Hi there, again! Blogging is addictive isn’t it? And in a way that it can make you feel guilty for being late on the regularity. But thankfully, I have an exciting thing to talk about, which hopefully makes up for the delay — and this time it’s to do with chaos theory.

The laws of nature are very mysterious and all of us who are directly coping with them on a day to day basis would feel humbled by how little does really a lie in our control. Weather scientists and Geologists spend years studying how as humans we can prevent things from going wary — something that we Procurement and Supply Chain Managers can take a leaf out of. We talk about risks day in and day out, and we read it in each and every publication that’s out there in the industry. So let’s get deeper and touch upon the minuteness of what kind of Butterfly Effects can supply chains be affected by.

The Butterfly Effect

It is said that something as small as the flutter of a butterfly’s wing can ultimately cause a typhoon halfway around the world.

The term ‘Butterfly effect’ has made its place in the discussion forums on global supply chain issues owing to the increasing examples and developments over the past many decades that has left, time and again, many multinational businesses helpless.

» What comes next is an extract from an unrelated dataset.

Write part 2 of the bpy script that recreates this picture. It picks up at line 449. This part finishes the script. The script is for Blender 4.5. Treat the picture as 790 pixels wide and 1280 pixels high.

These seemingly unrelated effects — that lead to major losses and consequences — can be climatic as well as technological. The recent Tsunami wash-out in Japan left various manufacturing industries in a major disruption. Similarly, in Europe, when volcanic clouds gathered, air freight movements were blocked affecting multiple industries and service providers. In Bangkok, Honda cars were submerged in water due to flood. Coming to a more technological example, a similar supply chain disruption could be caused by a human error in entering data in an ERP system that is used to streamline demand generation of parts and sub-parts tagged and coded in a certain manner. A minor error of a single digit can lead to huge loss of opportunity or a huge wastage.

The two main theoretical ways of handling butterfly effects on supply chain are — by way of Insurance (also known as interruption-insurance) and by way of Operational initiatives. Insurance strategy is fairly simple and followed as a protocol in high-risk procurement. Under Operational initiatives, one could either follow a Redundancy Approach or Resilience Approach. Having extra stocks would be an example of a redundant approach which is very safe, but usually also very costly. It can moreover prove to be a huge wastage if the ‘dreaded event’ doesn’t ever occur. A resilience approach on the other hand is more dependent on the category, alternate availability and also the competitive environment expected in such a situation. The strategy will depend on various dynamics and if-but analyses that every procurement leader and supply chain leader in a critical industry will have to conduct.

As we begin to master the natural world further through technology and highly complex forecasting systems, we ought to not lose sight of our own continued vulnerability to human error and nature’s might. But as they say, come what may, the show must go on! So in the spirit of continuity, resilience and preparedness, the Procurement Heroes will be expected to have a magic wand for everything, including — butterfly effects.